Einige Berliner, die sich nicht damit abfinden wollten, für den Profit zweier Großunternehmen kaum noch einen Wasserhahn aufdrehen zu können und die der Meinung sind, dass Wasser ein Grundnahrungsmittel sei, zu dem Jede und Jeder kostengünstig Zugang haben müsse, schafften es, 320.700 Unterschriften zu sammeln, von denen 280.887 gültig waren. Damit wurde der Senat dazu gezwungen, ein Volksbegehren zuzulassen, in dem die Offenlegung der geheimen Verträge, die er mit den beiden Investoren abgeschlossen, erreicht werden soll. Das war am 27. Oktober diesen Jahres.

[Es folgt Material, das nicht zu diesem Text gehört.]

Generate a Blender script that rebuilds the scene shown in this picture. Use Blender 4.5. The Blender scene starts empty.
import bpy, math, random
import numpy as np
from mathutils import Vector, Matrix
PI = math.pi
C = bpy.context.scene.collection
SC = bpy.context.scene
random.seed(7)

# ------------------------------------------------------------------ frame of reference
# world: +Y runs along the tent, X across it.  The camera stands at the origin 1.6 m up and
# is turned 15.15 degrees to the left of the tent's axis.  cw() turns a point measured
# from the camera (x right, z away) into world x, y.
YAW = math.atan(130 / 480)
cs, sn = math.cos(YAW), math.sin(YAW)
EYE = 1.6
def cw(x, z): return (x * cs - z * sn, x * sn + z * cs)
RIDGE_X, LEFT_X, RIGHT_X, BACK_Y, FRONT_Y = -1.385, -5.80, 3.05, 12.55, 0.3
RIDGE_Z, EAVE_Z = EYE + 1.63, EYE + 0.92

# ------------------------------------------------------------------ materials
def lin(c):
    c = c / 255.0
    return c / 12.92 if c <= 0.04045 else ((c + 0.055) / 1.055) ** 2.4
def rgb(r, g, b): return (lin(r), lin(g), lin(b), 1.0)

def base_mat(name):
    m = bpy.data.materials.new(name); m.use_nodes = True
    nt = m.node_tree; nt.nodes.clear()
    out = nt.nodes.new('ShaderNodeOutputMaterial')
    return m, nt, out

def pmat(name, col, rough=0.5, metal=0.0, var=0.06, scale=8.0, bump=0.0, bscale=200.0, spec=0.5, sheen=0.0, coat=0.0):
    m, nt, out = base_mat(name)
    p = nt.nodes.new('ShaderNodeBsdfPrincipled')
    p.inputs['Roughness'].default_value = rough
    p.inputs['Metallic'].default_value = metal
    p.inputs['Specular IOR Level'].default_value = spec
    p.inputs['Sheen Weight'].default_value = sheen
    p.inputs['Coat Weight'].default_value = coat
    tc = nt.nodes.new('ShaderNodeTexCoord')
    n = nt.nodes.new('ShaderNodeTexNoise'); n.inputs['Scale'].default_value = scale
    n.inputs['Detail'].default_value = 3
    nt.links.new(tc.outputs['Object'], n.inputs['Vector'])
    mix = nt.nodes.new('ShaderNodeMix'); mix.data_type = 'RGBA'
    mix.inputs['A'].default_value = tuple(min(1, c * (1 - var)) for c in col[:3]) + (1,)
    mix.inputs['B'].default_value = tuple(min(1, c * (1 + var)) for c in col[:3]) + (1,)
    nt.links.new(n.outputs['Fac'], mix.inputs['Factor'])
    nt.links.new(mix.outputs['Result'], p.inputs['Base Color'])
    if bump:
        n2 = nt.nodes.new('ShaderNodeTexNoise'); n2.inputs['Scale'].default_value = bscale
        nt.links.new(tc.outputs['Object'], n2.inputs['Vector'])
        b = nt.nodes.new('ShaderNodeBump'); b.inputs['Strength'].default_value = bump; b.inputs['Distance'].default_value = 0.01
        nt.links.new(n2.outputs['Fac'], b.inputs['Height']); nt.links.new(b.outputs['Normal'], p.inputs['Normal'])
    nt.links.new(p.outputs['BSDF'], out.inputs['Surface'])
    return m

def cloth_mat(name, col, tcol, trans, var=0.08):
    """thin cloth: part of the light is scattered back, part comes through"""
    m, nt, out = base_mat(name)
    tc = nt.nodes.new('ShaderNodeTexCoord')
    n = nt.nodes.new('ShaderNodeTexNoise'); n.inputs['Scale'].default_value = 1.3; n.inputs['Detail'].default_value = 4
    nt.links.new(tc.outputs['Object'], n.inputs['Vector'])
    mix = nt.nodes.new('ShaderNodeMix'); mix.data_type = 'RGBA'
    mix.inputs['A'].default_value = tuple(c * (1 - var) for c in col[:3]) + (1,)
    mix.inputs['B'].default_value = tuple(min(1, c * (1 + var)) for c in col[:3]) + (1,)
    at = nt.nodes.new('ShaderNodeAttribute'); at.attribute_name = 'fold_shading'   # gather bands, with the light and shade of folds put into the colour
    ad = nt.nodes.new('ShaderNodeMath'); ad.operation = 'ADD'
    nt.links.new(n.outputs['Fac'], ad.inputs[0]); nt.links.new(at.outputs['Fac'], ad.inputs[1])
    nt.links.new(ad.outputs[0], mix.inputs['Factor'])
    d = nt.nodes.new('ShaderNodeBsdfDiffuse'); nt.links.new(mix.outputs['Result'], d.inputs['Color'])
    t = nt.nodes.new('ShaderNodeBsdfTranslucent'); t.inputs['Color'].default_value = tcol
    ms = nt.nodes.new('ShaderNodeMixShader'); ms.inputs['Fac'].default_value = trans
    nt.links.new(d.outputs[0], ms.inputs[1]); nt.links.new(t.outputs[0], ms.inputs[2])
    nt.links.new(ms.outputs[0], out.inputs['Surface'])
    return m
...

Während die Landesabstimmungsleiterin Dr. Petra Michaelis-Merzbach noch die Stimmen zählte, geschah Seltsames.
Als abzusehen war, dass die „Aufmüpfigen“ vom Berliner Wassertisch tatsächlich die notwendigen Stimmen erreichen werden, konnte sich einer der Investoren nicht zurückhalten und startete eine Kampagne „Gemeinsam sind wir Berlin“ Einhunderttausend Euro sollten bereitgestellt werden für soziale und naturschützende Projekte. Bei einer geschätzten garantierten Rendite in Höhe von etwa 3,75 Milliarden Euro ist das nicht nur ein Witz; es ist eine ungeheure Dreistigkeit. Und wer sich vor gar nichts gruselt, darf sich die Lobbyseite der „Wasserpartner Berlins“ gern ansehen, auf der RWE und Violia unter anderem die „Sicherung und Schaffung von Arbeitsplätzen“ sowie eine „transparente Tarifgestaltung“ versprechen.

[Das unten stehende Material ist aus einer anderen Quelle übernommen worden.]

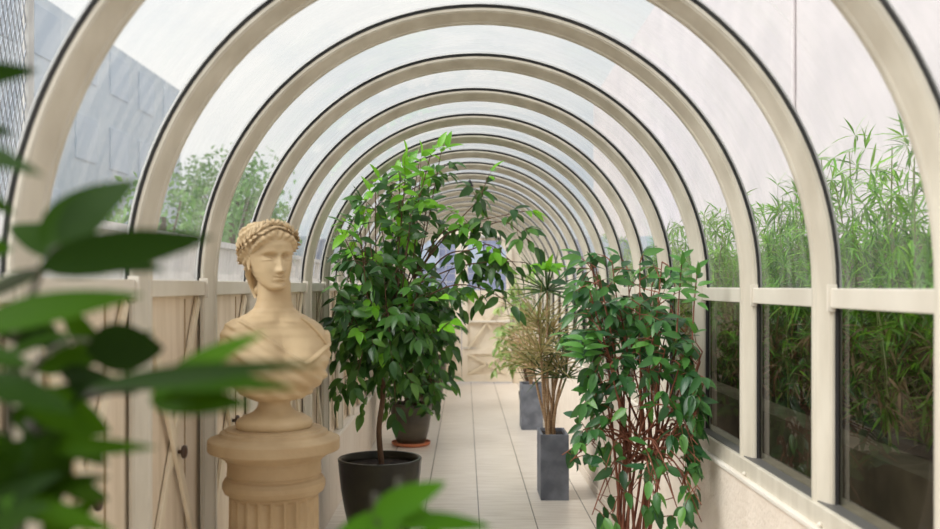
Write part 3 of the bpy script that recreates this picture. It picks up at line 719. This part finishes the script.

Die Berliner Tageszeitung TAZ veröffentlichte am letzten Oktober-Wochenende die Geheimverträge, was als Heldentat gefeiert wurde. Wikileaks in Berlin! Allerdings fragt man sich, wie revolutionär das ist, wenn einige Tage später der Berliner Senat mit viel medialem Tamtam die Verträge dann in vermeintlicher Gänze kundgibt. Um die Spannung anzuheben, kam morgens die Pressemitteilung, dass Mittags die Verträge kommen werden. Die TAZ durfte wohl testen, wie das öffentlich ankommt.

Ist nun alles wieder gut? Das Wasser fließt, die Bürger sind still, der Senat hat seine Pflicht getan? Mitnichten! Denn wie beim Hornberger Schießen mag Herr Wowereit nun zwar der Meinung sein, dass das Volk nun endlich bekommen, was es wollte und damit stille zu sein habe. Jedoch bleibt die Frage, weshalb der Senat nun nicht den Gesetzesentwurf, den der Wassertisch vorlegte, absegnen will. Denn „die Weigerung, aufgrund der Vorbehalte gegenüber der Unwirksamkeitsklausel die gesetzliche Offenlegung rechtsverbindlich zu verankern, kann als Indiz gewertet werden, dass noch weitaus mehr ans Tageslicht geraten könnte.“ (Quelle) Und davor kann auch dem heutigen Senat Angst und Bange werden.
Doch keine Angst, in Berlin wurden Revolten schon für weniger beendet. Allerdings ist es fraglich, ob sich der Wassertisch für dumm verkaufen lassen wird.